··· Excerpted data

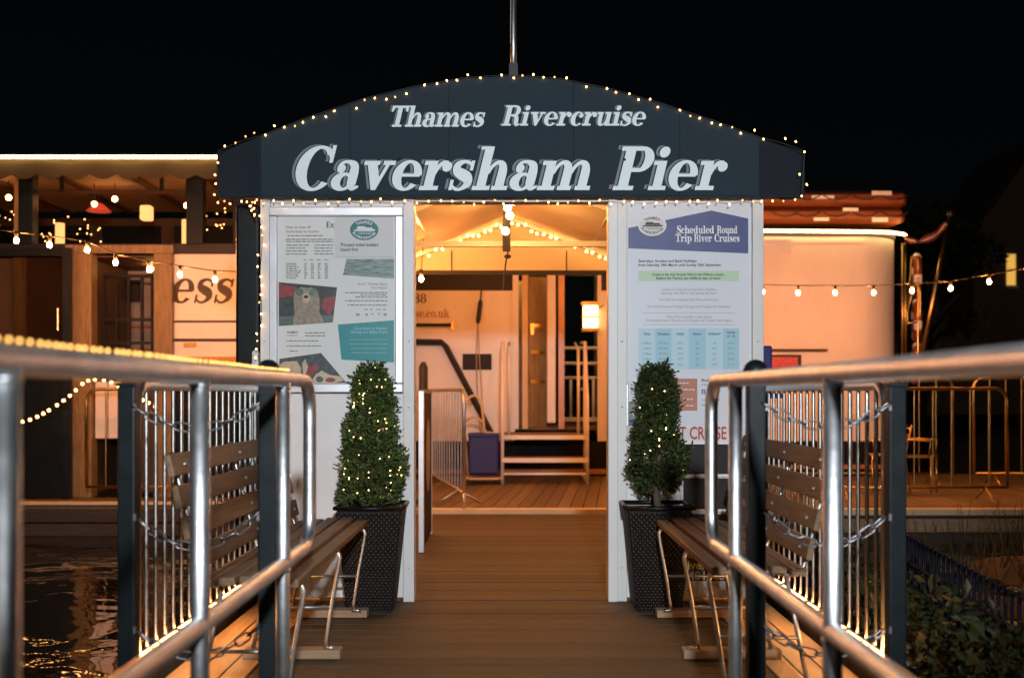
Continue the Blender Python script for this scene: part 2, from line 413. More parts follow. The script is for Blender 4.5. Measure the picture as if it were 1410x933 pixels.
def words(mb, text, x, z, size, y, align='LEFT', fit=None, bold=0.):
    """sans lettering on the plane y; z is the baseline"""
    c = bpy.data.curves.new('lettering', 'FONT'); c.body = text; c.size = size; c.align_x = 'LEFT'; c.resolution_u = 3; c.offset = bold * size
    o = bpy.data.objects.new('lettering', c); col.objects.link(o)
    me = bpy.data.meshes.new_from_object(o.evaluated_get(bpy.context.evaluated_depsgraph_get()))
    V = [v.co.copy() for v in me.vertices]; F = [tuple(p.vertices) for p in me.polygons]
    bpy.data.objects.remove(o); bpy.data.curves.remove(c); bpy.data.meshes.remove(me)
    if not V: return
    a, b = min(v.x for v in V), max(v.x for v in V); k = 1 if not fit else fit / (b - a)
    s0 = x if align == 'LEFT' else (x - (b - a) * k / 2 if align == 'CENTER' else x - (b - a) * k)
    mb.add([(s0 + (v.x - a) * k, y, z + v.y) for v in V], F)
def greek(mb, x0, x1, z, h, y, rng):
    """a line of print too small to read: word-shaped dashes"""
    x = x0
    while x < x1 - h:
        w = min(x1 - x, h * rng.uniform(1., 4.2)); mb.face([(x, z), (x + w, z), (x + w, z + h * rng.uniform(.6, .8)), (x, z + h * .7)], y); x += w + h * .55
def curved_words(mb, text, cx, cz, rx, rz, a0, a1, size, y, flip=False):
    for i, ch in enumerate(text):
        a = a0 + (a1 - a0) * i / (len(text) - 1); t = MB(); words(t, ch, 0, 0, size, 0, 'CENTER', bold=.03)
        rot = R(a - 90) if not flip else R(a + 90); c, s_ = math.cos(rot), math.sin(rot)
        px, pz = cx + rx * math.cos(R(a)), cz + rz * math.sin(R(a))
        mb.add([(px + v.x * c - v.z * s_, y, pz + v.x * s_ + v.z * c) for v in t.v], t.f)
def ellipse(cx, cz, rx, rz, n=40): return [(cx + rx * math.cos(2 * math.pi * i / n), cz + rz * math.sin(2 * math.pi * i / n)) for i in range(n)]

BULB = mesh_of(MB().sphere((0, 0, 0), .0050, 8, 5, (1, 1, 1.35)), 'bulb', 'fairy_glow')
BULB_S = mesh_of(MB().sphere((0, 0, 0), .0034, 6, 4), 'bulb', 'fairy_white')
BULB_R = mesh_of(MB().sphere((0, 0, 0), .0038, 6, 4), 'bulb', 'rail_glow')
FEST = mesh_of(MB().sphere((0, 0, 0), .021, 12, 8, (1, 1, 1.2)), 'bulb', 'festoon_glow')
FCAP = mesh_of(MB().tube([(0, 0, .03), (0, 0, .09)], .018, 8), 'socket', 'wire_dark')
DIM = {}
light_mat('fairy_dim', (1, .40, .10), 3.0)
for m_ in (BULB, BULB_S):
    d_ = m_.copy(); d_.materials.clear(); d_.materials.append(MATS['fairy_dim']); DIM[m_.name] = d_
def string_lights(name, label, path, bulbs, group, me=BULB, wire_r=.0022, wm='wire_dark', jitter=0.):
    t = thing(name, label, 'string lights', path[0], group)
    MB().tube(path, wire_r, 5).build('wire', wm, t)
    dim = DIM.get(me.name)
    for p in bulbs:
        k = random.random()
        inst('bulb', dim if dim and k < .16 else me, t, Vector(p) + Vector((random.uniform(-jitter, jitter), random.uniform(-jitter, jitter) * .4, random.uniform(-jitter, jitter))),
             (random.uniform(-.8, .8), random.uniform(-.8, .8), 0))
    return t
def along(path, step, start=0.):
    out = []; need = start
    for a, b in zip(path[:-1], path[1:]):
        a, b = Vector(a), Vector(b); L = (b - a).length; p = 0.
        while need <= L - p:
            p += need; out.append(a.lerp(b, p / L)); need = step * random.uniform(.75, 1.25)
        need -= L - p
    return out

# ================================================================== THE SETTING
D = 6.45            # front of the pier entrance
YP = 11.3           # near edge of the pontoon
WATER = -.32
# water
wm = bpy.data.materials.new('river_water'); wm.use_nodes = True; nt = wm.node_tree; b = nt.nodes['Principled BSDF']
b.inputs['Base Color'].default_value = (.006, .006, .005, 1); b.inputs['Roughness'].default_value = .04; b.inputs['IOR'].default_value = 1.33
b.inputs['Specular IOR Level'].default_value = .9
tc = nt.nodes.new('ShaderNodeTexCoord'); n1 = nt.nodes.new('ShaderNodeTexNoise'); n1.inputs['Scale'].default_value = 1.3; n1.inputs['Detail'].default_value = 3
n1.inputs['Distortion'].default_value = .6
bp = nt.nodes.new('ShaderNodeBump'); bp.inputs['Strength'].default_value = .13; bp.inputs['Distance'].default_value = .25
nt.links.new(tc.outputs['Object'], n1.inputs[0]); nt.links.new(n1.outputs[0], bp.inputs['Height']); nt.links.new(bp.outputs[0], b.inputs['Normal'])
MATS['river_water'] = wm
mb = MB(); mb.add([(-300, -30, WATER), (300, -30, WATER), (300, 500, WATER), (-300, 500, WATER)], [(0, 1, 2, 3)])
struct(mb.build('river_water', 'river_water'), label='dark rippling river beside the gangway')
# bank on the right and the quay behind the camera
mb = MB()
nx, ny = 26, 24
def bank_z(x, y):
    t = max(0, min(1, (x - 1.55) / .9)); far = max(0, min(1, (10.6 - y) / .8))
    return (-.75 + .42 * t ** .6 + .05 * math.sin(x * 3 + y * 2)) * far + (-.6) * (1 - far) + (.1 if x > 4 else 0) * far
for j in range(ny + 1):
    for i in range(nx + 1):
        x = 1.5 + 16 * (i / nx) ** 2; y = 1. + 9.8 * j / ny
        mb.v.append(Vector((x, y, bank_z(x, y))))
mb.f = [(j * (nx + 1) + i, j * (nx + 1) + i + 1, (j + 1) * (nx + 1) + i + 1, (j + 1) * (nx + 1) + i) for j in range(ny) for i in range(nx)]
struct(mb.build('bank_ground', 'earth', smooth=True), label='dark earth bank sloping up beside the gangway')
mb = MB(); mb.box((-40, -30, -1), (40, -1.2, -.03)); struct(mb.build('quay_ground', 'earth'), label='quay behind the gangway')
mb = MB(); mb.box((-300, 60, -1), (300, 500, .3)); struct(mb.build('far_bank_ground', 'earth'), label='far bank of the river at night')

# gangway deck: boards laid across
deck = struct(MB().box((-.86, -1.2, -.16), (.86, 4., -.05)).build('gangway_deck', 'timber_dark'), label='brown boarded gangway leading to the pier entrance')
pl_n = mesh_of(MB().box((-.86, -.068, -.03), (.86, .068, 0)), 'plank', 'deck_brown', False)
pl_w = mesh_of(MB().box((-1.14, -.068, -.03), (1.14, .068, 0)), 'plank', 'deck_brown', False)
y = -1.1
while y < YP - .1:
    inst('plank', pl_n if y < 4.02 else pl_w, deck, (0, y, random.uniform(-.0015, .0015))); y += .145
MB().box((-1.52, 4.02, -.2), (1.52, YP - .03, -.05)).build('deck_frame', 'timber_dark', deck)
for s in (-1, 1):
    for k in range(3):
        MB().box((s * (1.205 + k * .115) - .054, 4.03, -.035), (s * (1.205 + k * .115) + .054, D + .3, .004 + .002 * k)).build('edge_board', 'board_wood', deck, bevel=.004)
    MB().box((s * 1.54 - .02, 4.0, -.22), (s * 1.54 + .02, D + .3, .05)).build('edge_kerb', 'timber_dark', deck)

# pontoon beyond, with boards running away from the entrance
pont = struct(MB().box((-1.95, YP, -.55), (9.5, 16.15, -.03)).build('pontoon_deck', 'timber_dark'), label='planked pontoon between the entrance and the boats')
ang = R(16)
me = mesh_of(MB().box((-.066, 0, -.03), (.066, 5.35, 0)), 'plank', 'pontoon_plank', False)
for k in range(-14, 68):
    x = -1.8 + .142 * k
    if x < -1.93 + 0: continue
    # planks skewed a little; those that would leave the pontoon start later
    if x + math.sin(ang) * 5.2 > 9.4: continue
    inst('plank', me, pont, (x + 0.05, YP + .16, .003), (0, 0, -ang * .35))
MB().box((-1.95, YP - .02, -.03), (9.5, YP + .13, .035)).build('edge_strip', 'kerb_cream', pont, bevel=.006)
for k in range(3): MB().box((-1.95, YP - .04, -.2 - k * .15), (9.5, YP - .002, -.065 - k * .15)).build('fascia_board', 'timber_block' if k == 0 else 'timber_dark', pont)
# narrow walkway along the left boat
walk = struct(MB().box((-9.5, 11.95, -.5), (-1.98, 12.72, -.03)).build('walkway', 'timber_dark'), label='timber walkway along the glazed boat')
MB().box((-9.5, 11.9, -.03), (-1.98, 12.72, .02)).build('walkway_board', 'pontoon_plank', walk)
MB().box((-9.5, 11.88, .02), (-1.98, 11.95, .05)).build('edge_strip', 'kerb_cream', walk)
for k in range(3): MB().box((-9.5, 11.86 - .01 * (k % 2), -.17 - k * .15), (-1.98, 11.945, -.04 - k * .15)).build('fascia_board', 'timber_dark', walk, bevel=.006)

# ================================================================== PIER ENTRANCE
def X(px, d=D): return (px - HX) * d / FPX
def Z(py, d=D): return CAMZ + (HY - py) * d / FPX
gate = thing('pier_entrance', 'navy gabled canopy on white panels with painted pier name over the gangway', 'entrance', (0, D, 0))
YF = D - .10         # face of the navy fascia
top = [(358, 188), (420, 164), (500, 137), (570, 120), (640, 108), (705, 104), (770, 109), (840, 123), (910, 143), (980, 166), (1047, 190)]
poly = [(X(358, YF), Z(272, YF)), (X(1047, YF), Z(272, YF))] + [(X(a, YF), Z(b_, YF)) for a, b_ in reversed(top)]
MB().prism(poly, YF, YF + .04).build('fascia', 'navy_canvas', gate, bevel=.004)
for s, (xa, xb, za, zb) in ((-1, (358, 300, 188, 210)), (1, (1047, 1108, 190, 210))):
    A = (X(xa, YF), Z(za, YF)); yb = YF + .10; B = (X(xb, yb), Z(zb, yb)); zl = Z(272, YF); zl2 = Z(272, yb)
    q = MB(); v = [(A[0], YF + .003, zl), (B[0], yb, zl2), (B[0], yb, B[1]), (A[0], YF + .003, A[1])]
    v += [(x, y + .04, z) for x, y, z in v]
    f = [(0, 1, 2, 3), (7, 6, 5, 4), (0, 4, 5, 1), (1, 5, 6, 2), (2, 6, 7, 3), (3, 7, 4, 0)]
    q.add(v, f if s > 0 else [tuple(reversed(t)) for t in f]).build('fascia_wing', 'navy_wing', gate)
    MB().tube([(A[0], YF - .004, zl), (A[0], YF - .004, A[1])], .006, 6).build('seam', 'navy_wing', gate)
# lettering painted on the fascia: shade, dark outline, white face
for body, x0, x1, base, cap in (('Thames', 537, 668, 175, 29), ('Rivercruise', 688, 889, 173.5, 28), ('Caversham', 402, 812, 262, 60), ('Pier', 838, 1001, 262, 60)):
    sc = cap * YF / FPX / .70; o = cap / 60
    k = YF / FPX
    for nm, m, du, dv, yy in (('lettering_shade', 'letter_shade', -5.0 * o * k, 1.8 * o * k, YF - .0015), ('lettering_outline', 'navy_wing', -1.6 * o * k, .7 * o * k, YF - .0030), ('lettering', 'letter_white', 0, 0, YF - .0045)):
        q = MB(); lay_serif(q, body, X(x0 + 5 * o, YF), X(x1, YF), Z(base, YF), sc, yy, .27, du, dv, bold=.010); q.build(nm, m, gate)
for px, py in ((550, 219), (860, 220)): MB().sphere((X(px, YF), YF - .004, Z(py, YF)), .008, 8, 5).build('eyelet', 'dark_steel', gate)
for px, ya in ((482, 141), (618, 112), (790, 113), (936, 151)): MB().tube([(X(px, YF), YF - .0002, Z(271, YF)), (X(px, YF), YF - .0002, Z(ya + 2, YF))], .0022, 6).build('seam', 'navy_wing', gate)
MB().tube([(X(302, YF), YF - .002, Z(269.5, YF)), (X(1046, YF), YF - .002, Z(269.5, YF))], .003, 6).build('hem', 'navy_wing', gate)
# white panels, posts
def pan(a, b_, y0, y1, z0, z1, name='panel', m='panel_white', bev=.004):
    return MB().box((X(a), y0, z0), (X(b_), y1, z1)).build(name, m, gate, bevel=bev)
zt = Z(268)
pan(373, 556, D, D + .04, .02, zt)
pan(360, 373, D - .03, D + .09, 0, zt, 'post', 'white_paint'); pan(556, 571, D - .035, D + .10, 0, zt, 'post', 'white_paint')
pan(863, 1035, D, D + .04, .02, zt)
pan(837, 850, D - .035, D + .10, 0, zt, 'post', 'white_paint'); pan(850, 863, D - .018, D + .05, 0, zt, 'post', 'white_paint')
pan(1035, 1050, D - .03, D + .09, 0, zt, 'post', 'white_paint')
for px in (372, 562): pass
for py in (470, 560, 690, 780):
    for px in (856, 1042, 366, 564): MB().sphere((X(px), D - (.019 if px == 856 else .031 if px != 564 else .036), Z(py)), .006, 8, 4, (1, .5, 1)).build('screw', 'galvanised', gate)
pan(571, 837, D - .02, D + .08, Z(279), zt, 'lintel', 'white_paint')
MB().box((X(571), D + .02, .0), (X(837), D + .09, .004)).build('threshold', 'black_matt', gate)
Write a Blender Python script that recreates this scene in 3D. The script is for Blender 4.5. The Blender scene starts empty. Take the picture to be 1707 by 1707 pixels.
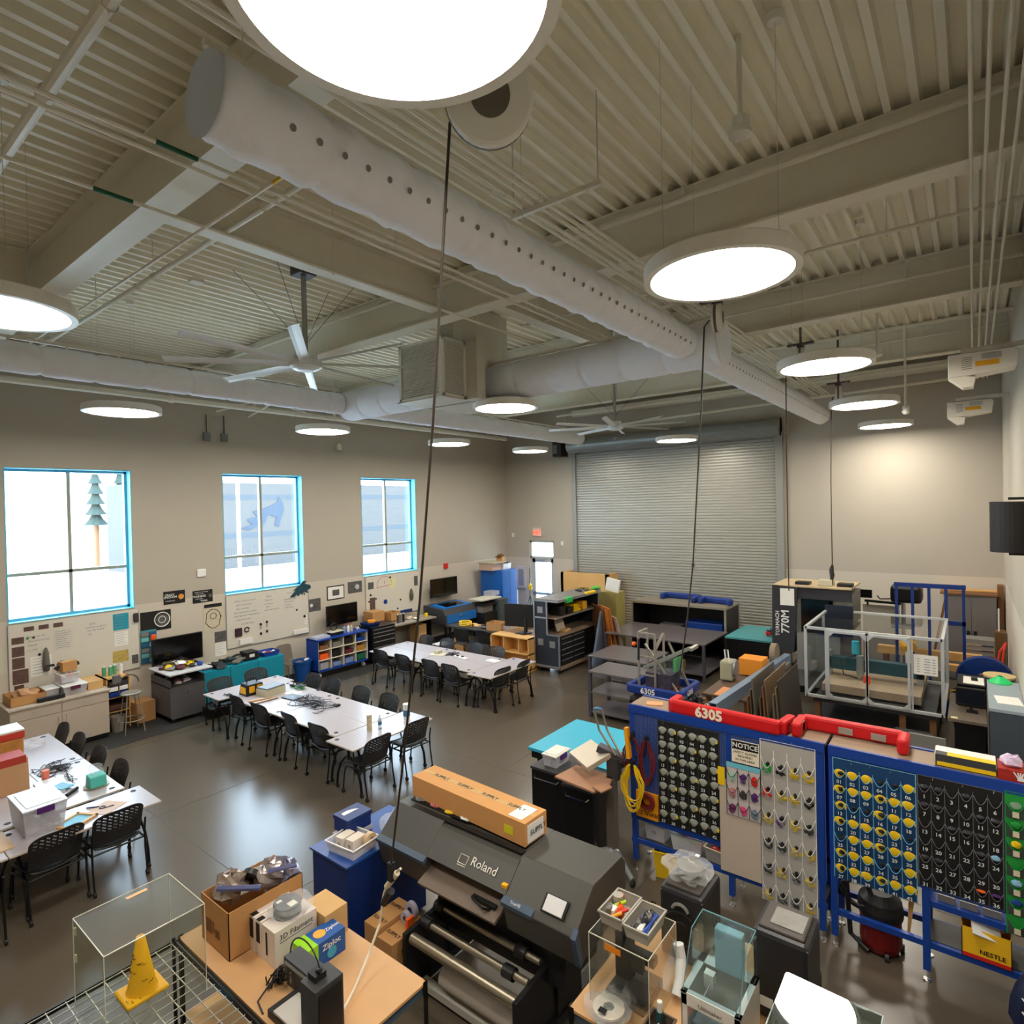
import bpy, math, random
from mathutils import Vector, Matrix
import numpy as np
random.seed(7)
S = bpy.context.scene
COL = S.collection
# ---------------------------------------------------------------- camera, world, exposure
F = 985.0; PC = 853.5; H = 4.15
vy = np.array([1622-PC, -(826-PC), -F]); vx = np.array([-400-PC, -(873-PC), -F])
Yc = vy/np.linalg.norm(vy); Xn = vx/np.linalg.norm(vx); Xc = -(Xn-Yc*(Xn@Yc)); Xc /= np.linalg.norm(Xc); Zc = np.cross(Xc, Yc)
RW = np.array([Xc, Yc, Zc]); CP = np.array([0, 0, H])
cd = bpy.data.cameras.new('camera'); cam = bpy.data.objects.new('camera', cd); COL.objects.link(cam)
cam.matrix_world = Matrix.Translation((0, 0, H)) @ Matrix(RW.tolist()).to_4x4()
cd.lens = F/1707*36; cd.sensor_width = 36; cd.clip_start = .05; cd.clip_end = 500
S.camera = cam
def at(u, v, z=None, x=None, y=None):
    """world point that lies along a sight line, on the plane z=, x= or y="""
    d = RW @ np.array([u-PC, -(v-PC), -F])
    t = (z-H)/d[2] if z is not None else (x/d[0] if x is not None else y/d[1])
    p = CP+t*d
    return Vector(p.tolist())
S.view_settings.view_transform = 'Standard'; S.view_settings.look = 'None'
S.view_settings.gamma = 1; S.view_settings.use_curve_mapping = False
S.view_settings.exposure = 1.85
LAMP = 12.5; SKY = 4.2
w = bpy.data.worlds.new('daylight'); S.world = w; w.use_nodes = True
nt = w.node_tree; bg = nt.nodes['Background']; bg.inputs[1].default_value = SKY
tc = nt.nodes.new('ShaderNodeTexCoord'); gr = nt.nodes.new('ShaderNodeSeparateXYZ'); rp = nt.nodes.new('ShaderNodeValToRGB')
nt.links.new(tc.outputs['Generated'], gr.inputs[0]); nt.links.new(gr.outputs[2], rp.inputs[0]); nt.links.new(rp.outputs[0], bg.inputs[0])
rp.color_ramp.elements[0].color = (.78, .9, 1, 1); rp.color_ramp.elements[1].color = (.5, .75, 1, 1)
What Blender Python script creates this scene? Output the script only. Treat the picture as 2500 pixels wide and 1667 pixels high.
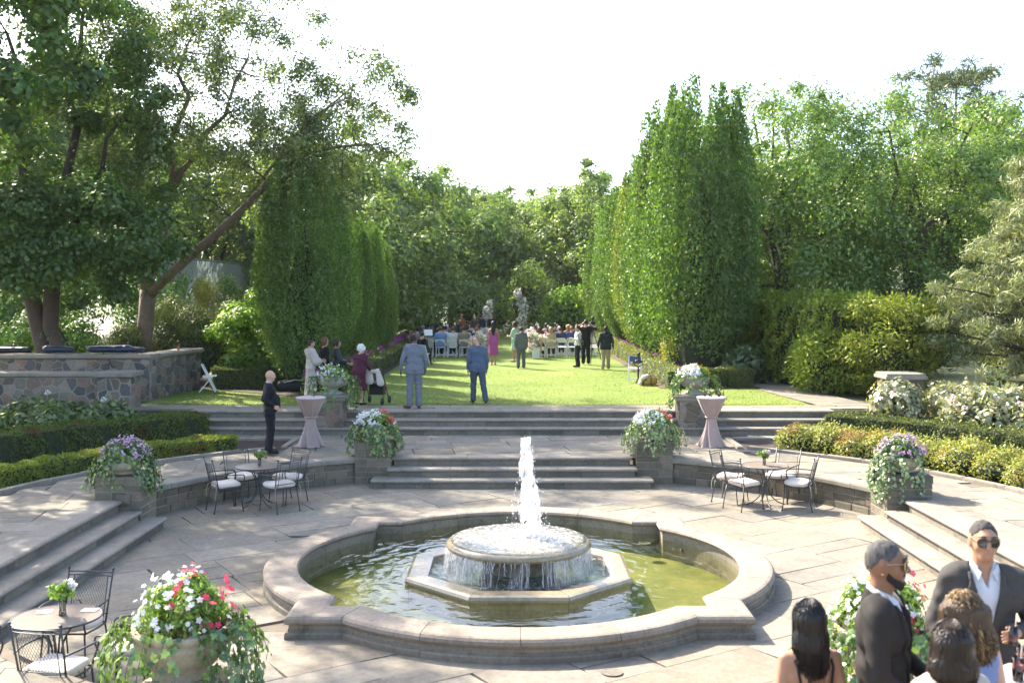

······

> Goal of the exercise
Copy the records above exactly, beginning at the line that contains "A = (X(xa, YF), Z(za, YF));" and stopping after the line that contains "for body, x0, x1, base, cap".

> Full response
    A = (X(xa, YF), Z(za, YF)); yb = YF + .10; B = (X(xb, yb), Z(zb, yb)); zl = Z(272, YF); zl2 = Z(272, yb)
    q = MB(); v = [(A[0], YF + .003, zl), (B[0], yb, zl2), (B[0], yb, B[1]), (A[0], YF + .003, A[1])]
    v += [(x, y + .04, z) for x, y, z in v]
    f = [(0, 1, 2, 3), (7, 6, 5, 4), (0, 4, 5, 1), (1, 5, 6, 2), (2, 6, 7, 3), (3, 7, 4, 0)]
    q.add(v, f if s > 0 else [tuple(reversed(t)) for t in f]).build('fascia_wing', 'navy_wing', gate)
    MB().tube([(A[0], YF - .004, zl), (A[0], YF - .004, A[1])], .006, 6).build('seam', 'navy_wing', gate)
# lettering painted on the fascia: shade, dark outline, white face
for body, x0, x1, base, cap in (('Thames', 537, 668, 175, 29), ('Rivercruise', 688, 889, 173.5, 28), ('Caversham', 402, 812, 262, 60), ('Pier', 838, 1001, 262, 60)):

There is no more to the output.